- JOB -
Transcribe only the lines of the listing below from the one holding "What Blender Python" through the one holding "COL = SC.collection", inclusive, without any change.
· · · ·
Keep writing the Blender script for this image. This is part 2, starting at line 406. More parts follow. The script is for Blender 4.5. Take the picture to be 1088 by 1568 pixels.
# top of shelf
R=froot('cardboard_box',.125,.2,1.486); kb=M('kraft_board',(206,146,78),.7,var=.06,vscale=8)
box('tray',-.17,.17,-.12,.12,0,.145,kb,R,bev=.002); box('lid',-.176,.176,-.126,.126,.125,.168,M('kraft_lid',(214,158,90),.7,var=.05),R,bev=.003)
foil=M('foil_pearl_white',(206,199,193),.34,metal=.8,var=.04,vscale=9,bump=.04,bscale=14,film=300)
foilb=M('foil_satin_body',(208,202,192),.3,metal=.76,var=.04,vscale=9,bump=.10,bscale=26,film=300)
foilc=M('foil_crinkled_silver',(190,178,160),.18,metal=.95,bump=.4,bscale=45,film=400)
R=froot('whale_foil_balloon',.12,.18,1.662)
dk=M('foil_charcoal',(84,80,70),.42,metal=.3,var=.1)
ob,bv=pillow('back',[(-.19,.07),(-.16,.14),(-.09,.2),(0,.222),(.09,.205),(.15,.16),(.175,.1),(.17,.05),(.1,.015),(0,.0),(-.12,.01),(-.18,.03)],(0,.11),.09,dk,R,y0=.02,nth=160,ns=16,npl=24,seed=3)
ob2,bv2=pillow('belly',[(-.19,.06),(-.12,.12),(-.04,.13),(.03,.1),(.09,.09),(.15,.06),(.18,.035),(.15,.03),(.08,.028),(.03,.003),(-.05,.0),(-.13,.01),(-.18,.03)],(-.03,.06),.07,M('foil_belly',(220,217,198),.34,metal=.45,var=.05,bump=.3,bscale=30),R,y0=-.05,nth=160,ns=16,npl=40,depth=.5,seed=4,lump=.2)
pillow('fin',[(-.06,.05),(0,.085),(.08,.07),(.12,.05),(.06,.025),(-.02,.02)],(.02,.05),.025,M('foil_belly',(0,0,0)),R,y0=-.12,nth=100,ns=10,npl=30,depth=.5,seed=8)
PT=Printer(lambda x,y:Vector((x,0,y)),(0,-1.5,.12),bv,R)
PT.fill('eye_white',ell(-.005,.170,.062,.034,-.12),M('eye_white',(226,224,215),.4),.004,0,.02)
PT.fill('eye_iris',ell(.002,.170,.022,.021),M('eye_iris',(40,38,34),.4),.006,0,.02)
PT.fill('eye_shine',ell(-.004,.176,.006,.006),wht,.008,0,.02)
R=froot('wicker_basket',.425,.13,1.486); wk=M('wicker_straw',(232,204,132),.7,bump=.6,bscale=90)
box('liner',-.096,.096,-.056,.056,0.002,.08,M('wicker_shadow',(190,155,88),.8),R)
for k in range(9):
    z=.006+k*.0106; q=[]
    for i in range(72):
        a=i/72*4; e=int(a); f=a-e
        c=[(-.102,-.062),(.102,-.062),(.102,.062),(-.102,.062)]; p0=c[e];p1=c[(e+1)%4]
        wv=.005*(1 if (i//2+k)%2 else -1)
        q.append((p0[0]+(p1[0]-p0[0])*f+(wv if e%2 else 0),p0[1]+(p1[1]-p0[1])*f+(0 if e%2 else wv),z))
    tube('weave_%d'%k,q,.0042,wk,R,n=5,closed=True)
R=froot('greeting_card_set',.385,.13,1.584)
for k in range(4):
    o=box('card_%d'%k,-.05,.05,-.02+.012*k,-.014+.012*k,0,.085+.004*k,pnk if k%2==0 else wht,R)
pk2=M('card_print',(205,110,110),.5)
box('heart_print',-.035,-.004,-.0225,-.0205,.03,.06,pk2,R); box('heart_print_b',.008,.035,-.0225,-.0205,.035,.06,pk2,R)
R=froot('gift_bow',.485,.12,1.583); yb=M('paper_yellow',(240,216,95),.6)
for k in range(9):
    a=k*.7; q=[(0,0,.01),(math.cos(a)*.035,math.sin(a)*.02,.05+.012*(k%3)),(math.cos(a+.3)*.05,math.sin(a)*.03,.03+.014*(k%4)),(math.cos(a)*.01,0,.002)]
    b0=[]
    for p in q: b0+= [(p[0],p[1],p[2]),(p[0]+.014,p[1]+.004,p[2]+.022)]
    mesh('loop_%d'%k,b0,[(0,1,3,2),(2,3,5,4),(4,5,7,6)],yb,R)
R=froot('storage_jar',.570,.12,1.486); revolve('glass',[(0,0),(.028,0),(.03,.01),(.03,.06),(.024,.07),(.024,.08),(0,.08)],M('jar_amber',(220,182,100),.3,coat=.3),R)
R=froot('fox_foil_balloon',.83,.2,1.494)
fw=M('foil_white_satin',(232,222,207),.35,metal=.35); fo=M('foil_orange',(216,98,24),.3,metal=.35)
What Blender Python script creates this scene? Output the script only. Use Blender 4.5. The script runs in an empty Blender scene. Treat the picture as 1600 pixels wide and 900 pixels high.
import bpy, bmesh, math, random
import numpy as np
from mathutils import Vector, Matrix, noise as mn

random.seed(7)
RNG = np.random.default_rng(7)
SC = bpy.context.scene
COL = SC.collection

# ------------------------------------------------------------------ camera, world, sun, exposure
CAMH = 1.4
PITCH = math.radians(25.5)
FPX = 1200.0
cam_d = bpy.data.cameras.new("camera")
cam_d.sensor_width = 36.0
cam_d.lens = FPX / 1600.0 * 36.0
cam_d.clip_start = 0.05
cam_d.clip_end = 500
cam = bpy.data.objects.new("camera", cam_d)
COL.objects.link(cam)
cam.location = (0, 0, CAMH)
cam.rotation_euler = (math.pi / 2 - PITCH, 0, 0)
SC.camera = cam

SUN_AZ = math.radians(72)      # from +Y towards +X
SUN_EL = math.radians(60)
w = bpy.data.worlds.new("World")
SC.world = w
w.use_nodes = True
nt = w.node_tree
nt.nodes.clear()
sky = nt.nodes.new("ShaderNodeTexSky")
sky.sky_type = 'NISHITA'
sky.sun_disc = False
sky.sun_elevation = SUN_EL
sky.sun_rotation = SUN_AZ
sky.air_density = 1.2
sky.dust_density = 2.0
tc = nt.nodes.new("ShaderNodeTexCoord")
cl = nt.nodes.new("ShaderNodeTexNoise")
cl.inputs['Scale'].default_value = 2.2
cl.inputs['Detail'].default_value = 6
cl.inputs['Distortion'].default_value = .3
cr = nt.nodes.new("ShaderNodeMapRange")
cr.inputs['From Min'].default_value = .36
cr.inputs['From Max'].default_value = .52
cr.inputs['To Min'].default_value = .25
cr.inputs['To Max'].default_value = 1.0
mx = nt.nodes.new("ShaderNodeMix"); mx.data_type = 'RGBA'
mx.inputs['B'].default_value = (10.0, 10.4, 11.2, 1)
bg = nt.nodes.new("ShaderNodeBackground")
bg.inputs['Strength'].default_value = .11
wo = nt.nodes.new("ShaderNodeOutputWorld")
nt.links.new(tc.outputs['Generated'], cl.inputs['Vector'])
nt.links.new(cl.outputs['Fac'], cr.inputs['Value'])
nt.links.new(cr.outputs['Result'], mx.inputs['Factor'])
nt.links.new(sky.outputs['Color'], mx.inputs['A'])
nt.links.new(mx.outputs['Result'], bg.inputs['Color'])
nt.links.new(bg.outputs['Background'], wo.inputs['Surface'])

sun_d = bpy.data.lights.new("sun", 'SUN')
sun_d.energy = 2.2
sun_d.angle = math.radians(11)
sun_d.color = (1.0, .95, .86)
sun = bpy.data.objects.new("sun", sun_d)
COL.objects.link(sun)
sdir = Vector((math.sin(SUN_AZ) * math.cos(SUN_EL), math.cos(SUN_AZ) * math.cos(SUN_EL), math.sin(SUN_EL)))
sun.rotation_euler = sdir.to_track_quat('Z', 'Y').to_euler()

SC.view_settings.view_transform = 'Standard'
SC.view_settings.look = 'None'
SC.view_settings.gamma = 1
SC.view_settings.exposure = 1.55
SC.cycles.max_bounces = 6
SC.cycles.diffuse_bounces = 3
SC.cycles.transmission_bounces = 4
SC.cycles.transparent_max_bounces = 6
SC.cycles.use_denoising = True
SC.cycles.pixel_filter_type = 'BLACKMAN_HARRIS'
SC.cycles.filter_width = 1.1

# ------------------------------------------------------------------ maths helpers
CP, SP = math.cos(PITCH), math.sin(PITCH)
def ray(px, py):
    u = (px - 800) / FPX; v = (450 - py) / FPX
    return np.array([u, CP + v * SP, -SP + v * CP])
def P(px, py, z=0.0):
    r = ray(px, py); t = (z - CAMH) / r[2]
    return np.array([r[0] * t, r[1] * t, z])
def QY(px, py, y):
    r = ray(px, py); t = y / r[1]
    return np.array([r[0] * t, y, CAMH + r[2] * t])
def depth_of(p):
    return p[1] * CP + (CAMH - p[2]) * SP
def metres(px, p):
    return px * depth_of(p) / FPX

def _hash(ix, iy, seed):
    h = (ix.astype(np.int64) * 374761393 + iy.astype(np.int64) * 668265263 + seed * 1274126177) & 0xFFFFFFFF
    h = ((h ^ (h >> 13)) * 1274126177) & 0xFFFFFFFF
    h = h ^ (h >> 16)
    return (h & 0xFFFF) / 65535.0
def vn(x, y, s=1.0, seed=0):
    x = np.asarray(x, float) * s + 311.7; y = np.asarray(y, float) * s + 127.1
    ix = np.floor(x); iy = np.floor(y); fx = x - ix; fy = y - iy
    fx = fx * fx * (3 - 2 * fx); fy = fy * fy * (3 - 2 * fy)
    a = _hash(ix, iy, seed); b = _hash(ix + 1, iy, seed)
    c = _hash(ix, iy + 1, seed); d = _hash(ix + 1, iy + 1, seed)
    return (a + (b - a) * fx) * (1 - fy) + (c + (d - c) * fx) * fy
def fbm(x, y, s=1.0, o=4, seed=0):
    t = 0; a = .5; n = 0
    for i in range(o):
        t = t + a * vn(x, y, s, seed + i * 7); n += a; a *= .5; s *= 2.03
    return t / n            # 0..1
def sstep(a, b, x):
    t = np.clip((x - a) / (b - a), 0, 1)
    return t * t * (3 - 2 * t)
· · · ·
- WRITTEN REPLY -
What Blender Python script creates this scene? Output the script only. Use Blender 4.5. The script runs in an empty Blender scene. Treat the picture as 1600 pixels wide and 900 pixels high.
import bpy, bmesh, math, random
import numpy as np
from mathutils import Vector, Matrix, noise as mn

random.seed(7)
RNG = np.random.default_rng(7)
SC = bpy.context.scene
COL = SC.collection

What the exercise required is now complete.